Background
Ghalib was born in 1930, Northern Somalia.
Ghalib was born in 1930, Northern Somalia.
He did his elementary and secondary education before going to St Paul’s College, Cheltenham, and the College of Education at Bristol.
In 1951 he started work as a teacher. From 1954 to 1958 he was Vice-Principal of the Sheikh Inter-mediate School, and Principal of the Gabileh Intermediate School from 1958 to 1960.
In 1960 he became Assistant District Commissioner for Hargeisa, and District Commissioner for Erigavo in 1961. Later in the year he went to Moscow as First Secretary in the embassy and from 1962 to 1965 was a member of the Permanent Mission to the United Nations. During this period he was a member of the special committee on South West Africa. He attended most OAU meetings from 1964 to 1968; From 1965 to 1968 he was Ambassador to Ethiopia at a time when relations between the two countries were strained almost to the point of war. He was appointed Secretary of State for Foreign Affairs in the first cabinet formed after the military coup of October 1969.
He has been a faithful exponent of the policies of the Supreme Revolutionary Council, which has followed a surprisingly unaggressive line on the Ethiopian border question. But Somalia has still not dropped its claim to Ethiopia’s Ogaden district. He initiated talks on this problem in Addis Ababa in December and in Mogadishu in January 1973, but no progress was made towards a final settlement.

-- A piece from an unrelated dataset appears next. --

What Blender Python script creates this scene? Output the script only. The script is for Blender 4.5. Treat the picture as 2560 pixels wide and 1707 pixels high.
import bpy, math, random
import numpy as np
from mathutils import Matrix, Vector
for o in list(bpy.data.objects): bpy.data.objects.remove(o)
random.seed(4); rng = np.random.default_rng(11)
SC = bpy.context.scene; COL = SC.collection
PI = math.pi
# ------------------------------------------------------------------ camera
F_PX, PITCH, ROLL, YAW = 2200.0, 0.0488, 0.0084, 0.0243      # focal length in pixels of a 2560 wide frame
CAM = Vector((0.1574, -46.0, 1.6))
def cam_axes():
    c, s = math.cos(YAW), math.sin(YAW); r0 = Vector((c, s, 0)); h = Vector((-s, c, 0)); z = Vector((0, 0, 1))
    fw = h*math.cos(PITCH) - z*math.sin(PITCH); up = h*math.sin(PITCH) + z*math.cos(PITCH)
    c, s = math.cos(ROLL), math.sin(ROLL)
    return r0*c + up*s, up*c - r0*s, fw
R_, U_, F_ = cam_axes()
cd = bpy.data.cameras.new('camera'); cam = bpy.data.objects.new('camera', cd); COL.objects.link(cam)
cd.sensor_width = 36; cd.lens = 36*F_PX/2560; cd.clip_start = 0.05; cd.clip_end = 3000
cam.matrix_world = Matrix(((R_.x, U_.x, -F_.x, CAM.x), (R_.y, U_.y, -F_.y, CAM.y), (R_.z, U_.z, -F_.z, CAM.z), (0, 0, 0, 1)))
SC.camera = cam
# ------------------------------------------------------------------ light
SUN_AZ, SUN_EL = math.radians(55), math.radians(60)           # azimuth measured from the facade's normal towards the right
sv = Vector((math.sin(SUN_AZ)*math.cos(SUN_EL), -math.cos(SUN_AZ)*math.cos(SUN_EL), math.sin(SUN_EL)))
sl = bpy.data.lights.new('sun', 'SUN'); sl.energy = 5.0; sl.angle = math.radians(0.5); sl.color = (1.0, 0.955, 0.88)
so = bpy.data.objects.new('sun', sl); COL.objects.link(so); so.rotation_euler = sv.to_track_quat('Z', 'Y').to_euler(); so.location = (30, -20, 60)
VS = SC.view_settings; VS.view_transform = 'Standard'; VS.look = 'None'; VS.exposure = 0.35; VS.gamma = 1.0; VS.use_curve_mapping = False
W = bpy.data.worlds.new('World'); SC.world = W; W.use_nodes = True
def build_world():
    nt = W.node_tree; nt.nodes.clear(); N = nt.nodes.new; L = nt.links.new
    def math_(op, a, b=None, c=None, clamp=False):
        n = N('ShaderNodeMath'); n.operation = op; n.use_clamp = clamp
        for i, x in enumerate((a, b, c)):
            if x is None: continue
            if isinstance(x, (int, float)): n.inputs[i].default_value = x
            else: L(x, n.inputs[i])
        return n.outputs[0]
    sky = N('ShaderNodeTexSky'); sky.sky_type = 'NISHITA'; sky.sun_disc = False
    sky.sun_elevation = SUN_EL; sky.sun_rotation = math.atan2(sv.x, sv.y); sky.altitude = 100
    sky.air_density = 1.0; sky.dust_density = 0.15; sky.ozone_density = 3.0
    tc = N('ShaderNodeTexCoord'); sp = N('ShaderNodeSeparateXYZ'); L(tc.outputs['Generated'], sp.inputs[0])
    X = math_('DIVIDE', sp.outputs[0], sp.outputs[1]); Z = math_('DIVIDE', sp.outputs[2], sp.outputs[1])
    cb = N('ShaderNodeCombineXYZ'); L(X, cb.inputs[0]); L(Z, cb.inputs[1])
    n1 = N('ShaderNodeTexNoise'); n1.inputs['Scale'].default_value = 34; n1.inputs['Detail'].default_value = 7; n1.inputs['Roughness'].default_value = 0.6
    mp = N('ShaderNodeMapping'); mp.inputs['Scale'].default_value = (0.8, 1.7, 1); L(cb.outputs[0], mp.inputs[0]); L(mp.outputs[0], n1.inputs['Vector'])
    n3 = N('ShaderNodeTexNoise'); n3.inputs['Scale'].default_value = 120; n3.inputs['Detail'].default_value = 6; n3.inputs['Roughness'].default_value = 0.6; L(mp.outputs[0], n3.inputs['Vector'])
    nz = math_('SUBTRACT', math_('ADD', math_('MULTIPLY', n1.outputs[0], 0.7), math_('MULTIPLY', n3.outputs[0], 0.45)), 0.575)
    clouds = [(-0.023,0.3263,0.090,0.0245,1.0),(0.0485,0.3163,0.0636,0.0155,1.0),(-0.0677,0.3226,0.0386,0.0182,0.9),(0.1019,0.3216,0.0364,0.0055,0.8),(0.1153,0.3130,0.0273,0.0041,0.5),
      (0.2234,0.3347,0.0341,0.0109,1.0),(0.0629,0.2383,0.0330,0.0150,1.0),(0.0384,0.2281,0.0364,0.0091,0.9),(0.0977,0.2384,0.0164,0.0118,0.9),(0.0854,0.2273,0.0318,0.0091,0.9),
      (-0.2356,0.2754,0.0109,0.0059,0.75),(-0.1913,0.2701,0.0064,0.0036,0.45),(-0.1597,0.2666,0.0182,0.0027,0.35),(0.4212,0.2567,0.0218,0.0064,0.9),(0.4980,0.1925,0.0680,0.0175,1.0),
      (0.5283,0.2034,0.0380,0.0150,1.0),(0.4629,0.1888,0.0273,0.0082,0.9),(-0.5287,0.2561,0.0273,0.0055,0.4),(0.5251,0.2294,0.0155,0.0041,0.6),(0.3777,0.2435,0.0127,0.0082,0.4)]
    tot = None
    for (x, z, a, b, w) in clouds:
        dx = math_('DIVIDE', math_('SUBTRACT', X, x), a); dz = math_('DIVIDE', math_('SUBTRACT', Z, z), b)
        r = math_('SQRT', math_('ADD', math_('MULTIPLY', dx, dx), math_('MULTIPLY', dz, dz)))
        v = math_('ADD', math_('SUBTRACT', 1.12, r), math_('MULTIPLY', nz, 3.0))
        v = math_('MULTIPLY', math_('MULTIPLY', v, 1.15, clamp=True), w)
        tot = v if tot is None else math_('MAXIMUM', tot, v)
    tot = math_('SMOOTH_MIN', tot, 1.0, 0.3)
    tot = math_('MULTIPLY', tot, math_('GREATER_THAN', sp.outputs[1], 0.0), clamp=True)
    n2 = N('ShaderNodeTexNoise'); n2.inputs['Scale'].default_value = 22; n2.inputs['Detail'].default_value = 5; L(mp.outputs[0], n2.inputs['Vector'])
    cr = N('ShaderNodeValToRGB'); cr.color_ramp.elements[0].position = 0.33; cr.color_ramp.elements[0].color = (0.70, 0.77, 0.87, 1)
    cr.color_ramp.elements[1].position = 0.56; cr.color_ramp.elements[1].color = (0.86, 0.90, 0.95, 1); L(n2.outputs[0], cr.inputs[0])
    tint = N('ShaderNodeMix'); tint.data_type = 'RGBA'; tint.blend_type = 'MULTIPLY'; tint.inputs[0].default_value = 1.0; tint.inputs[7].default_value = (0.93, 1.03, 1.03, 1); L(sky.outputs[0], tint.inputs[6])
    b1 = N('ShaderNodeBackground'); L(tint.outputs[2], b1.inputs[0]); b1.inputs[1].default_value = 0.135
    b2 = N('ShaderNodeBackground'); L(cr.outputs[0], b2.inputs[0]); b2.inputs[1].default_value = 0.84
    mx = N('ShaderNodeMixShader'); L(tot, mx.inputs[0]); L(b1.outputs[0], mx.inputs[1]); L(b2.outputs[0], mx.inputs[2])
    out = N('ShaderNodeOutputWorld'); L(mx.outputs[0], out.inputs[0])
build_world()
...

Tall, handsome, quick thinking, fast talking, the friend of the world’s Pressmen. An outgoing, international personality who has built up his reputation at the United Nations and as Foreign Minister. But, paradoxically, his brilliant rhetoric and mercurial nature does not make him popular at home and his international reputation is not reflected in much real power in Somalia. But his powers as an international diplomat and spokesman for his nation are widely acknowledged.